3D scene scripts

>> BEGIN

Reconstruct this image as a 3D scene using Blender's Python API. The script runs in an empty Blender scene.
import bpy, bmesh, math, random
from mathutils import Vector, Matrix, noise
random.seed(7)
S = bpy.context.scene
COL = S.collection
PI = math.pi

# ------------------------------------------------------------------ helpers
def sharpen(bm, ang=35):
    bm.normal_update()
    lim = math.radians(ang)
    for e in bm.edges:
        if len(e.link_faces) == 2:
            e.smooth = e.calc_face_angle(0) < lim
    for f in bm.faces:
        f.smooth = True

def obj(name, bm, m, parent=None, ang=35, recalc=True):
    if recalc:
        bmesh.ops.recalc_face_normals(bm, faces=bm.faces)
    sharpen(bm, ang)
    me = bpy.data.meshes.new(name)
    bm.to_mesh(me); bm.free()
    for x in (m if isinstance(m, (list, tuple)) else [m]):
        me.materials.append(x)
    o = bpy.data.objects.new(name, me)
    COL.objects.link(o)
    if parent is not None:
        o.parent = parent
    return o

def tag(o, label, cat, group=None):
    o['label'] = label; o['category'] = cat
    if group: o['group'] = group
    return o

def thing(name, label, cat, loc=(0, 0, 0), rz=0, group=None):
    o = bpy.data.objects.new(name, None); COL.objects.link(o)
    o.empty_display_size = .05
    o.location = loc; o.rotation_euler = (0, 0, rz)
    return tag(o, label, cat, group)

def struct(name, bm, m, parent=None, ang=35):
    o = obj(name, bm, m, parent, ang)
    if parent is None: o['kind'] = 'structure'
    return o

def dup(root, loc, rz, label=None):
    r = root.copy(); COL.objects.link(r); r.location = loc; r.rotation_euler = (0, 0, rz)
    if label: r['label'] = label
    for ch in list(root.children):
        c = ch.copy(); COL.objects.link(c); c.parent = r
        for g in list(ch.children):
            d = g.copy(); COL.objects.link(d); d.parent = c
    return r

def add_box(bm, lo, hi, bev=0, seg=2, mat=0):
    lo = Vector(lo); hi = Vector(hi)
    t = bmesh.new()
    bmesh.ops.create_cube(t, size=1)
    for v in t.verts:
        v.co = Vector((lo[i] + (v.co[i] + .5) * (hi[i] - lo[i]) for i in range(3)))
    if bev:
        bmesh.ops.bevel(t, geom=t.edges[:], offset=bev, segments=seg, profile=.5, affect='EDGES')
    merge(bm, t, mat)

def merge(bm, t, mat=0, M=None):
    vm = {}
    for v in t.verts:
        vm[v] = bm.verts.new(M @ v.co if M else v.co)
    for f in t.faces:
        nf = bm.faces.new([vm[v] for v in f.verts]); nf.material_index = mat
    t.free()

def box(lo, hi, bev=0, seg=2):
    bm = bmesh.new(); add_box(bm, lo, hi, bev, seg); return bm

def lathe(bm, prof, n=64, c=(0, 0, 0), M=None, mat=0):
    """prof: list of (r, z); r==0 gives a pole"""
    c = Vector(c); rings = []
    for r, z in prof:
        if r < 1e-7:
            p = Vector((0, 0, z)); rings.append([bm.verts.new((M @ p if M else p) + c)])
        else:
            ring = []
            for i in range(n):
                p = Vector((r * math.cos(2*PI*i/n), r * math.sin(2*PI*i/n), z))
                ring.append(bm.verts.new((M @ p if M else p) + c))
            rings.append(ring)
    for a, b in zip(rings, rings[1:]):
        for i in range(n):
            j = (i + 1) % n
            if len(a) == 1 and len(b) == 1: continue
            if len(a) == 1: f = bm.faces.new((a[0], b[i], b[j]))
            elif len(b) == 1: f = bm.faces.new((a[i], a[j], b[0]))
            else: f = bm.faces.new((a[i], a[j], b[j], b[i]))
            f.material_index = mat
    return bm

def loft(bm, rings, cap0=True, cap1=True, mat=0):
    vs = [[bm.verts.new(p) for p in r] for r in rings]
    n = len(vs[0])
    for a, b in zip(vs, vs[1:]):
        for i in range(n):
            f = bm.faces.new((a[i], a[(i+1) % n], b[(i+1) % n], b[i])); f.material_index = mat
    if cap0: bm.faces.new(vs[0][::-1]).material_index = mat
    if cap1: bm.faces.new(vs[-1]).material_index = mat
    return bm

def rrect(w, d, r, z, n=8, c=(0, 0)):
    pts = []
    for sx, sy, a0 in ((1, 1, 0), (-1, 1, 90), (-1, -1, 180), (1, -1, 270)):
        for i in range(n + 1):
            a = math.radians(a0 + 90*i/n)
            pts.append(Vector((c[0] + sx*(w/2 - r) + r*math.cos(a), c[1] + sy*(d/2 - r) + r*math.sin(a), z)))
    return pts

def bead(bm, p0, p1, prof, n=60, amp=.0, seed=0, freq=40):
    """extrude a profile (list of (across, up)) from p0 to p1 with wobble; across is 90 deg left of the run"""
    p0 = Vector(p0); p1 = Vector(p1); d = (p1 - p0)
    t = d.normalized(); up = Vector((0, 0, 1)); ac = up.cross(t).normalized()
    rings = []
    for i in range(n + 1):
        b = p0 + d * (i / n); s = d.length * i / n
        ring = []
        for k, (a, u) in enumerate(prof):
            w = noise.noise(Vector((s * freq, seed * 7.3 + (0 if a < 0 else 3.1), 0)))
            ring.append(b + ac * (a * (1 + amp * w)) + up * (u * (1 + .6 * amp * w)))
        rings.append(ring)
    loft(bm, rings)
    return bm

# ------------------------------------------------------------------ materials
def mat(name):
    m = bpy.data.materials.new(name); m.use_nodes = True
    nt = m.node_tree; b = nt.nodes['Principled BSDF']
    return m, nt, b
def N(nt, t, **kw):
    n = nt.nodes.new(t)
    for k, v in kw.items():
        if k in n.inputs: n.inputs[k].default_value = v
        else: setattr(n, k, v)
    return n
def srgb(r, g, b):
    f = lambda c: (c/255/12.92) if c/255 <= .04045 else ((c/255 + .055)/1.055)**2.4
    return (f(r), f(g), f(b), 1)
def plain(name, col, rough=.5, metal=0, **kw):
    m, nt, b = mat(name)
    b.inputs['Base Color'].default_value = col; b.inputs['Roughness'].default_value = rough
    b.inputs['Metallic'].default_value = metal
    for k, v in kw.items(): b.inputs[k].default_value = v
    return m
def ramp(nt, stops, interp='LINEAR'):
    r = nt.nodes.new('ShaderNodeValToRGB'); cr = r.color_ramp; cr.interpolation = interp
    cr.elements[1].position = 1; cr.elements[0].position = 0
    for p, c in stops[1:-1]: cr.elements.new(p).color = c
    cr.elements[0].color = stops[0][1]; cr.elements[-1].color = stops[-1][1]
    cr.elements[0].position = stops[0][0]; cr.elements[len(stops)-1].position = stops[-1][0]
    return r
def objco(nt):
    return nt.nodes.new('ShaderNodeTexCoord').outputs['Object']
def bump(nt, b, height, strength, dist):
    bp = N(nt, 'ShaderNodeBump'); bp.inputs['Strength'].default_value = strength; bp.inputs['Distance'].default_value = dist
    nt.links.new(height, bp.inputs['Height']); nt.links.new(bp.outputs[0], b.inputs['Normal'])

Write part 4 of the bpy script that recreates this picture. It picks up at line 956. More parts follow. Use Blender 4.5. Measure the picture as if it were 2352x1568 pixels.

>> END

Give a word-for-word copy of the records.

Reconstruct this image as a 3D scene using Blender's Python API. The script runs in an empty Blender scene.
import bpy, bmesh, math, random
from mathutils import Vector, Matrix, noise
random.seed(7)
S = bpy.context.scene
COL = S.collection
PI = math.pi

# ------------------------------------------------------------------ helpers
def sharpen(bm, ang=35):
    bm.normal_update()
    lim = math.radians(ang)
    for e in bm.edges:
        if len(e.link_faces) == 2:
            e.smooth = e.calc_face_angle(0) < lim
    for f in bm.faces:
        f.smooth = True

def obj(name, bm, m, parent=None, ang=35, recalc=True):
    if recalc:
        bmesh.ops.recalc_face_normals(bm, faces=bm.faces)
    sharpen(bm, ang)
    me = bpy.data.meshes.new(name)
    bm.to_mesh(me); bm.free()
    for x in (m if isinstance(m, (list, tuple)) else [m]):
        me.materials.append(x)
    o = bpy.data.objects.new(name, me)
    COL.objects.link(o)
    if parent is not None:
        o.parent = parent
    return o

def tag(o, label, cat, group=None):
    o['label'] = label; o['category'] = cat
    if group: o['group'] = group
    return o

def thing(name, label, cat, loc=(0, 0, 0), rz=0, group=None):
    o = bpy.data.objects.new(name, None); COL.objects.link(o)
    o.empty_display_size = .05
    o.location = loc; o.rotation_euler = (0, 0, rz)
    return tag(o, label, cat, group)

def struct(name, bm, m, parent=None, ang=35):
    o = obj(name, bm, m, parent, ang)
    if parent is None: o['kind'] = 'structure'
    return o

def dup(root, loc, rz, label=None):
    r = root.copy(); COL.objects.link(r); r.location = loc; r.rotation_euler = (0, 0, rz)
    if label: r['label'] = label
    for ch in list(root.children):
        c = ch.copy(); COL.objects.link(c); c.parent = r
        for g in list(ch.children):
            d = g.copy(); COL.objects.link(d); d.parent = c
    return r

def add_box(bm, lo, hi, bev=0, seg=2, mat=0):
    lo = Vector(lo); hi = Vector(hi)
    t = bmesh.new()
    bmesh.ops.create_cube(t, size=1)
    for v in t.verts:
        v.co = Vector((lo[i] + (v.co[i] + .5) * (hi[i] - lo[i]) for i in range(3)))
    if bev:
        bmesh.ops.bevel(t, geom=t.edges[:], offset=bev, segments=seg, profile=.5, affect='EDGES')
    merge(bm, t, mat)

def merge(bm, t, mat=0, M=None):
    vm = {}
    for v in t.verts:
        vm[v] = bm.verts.new(M @ v.co if M else v.co)
    for f in t.faces:
        nf = bm.faces.new([vm[v] for v in f.verts]); nf.material_index = mat
    t.free()

def box(lo, hi, bev=0, seg=2):
    bm = bmesh.new(); add_box(bm, lo, hi, bev, seg); return bm

def lathe(bm, prof, n=64, c=(0, 0, 0), M=None, mat=0):
    """prof: list of (r, z); r==0 gives a pole"""
    c = Vector(c); rings = []
    for r, z in prof:
        if r < 1e-7:
            p = Vector((0, 0, z)); rings.append([bm.verts.new((M @ p if M else p) + c)])
        else:
            ring = []
            for i in range(n):
                p = Vector((r * math.cos(2*PI*i/n), r * math.sin(2*PI*i/n), z))
                ring.append(bm.verts.new((M @ p if M else p) + c))
            rings.append(ring)
    for a, b in zip(rings, rings[1:]):
        for i in range(n):
            j = (i + 1) % n
            if len(a) == 1 and len(b) == 1: continue
            if len(a) == 1: f = bm.faces.new((a[0], b[i], b[j]))
            elif len(b) == 1: f = bm.faces.new((a[i], a[j], b[0]))
            else: f = bm.faces.new((a[i], a[j], b[j], b[i]))
            f.material_index = mat
    return bm

def loft(bm, rings, cap0=True, cap1=True, mat=0):
    vs = [[bm.verts.new(p) for p in r] for r in rings]
    n = len(vs[0])
    for a, b in zip(vs, vs[1:]):
        for i in range(n):
            f = bm.faces.new((a[i], a[(i+1) % n], b[(i+1) % n], b[i])); f.material_index = mat
    if cap0: bm.faces.new(vs[0][::-1]).material_index = mat
    if cap1: bm.faces.new(vs[-1]).material_index = mat
    return bm

def rrect(w, d, r, z, n=8, c=(0, 0)):
    pts = []
    for sx, sy, a0 in ((1, 1, 0), (-1, 1, 90), (-1, -1, 180), (1, -1, 270)):
        for i in range(n + 1):
            a = math.radians(a0 + 90*i/n)
            pts.append(Vector((c[0] + sx*(w/2 - r) + r*math.cos(a), c[1] + sy*(d/2 - r) + r*math.sin(a), z)))
    return pts

def bead(bm, p0, p1, prof, n=60, amp=.0, seed=0, freq=40):
    """extrude a profile (list of (across, up)) from p0 to p1 with wobble; across is 90 deg left of the run"""
    p0 = Vector(p0); p1 = Vector(p1); d = (p1 - p0)
    t = d.normalized(); up = Vector((0, 0, 1)); ac = up.cross(t).normalized()
    rings = []
    for i in range(n + 1):
        b = p0 + d * (i / n); s = d.length * i / n
        ring = []
        for k, (a, u) in enumerate(prof):
            w = noise.noise(Vector((s * freq, seed * 7.3 + (0 if a < 0 else 3.1), 0)))
            ring.append(b + ac * (a * (1 + amp * w)) + up * (u * (1 + .6 * amp * w)))
        rings.append(ring)
    loft(bm, rings)
    return bm

# ------------------------------------------------------------------ materials
def mat(name):
    m = bpy.data.materials.new(name); m.use_nodes = True
    nt = m.node_tree; b = nt.nodes['Principled BSDF']
    return m, nt, b
def N(nt, t, **kw):
    n = nt.nodes.new(t)
    for k, v in kw.items():
        if k in n.inputs: n.inputs[k].default_value = v
        else: setattr(n, k, v)
    return n
def srgb(r, g, b):
    f = lambda c: (c/255/12.92) if c/255 <= .04045 else ((c/255 + .055)/1.055)**2.4
    return (f(r), f(g), f(b), 1)
def plain(name, col, rough=.5, metal=0, **kw):
    m, nt, b = mat(name)
    b.inputs['Base Color'].default_value = col; b.inputs['Roughness'].default_value = rough
    b.inputs['Metallic'].default_value = metal
    for k, v in kw.items(): b.inputs[k].default_value = v
    return m
def ramp(nt, stops, interp='LINEAR'):
    r = nt.nodes.new('ShaderNodeValToRGB'); cr = r.color_ramp; cr.interpolation = interp
    cr.elements[1].position = 1; cr.elements[0].position = 0
    for p, c in stops[1:-1]: cr.elements.new(p).color = c
    cr.elements[0].color = stops[0][1]; cr.elements[-1].color = stops[-1][1]
    cr.elements[0].position = stops[0][0]; cr.elements[len(stops)-1].position = stops[-1][0]
    return r
def objco(nt):
    return nt.nodes.new('ShaderNodeTexCoord').outputs['Object']
def bump(nt, b, height, strength, dist):
    bp = N(nt, 'ShaderNodeBump'); bp.inputs['Strength'].default_value = strength; bp.inputs['Distance'].default_value = dist
    nt.links.new(height, bp.inputs['Height']); nt.links.new(bp.outputs[0], b.inputs['Normal'])

Write part 4 of the bpy script that recreates this picture. It picks up at line 956. More parts follow. Use Blender 4.5. Measure the picture as if it were 2352x1568 pixels.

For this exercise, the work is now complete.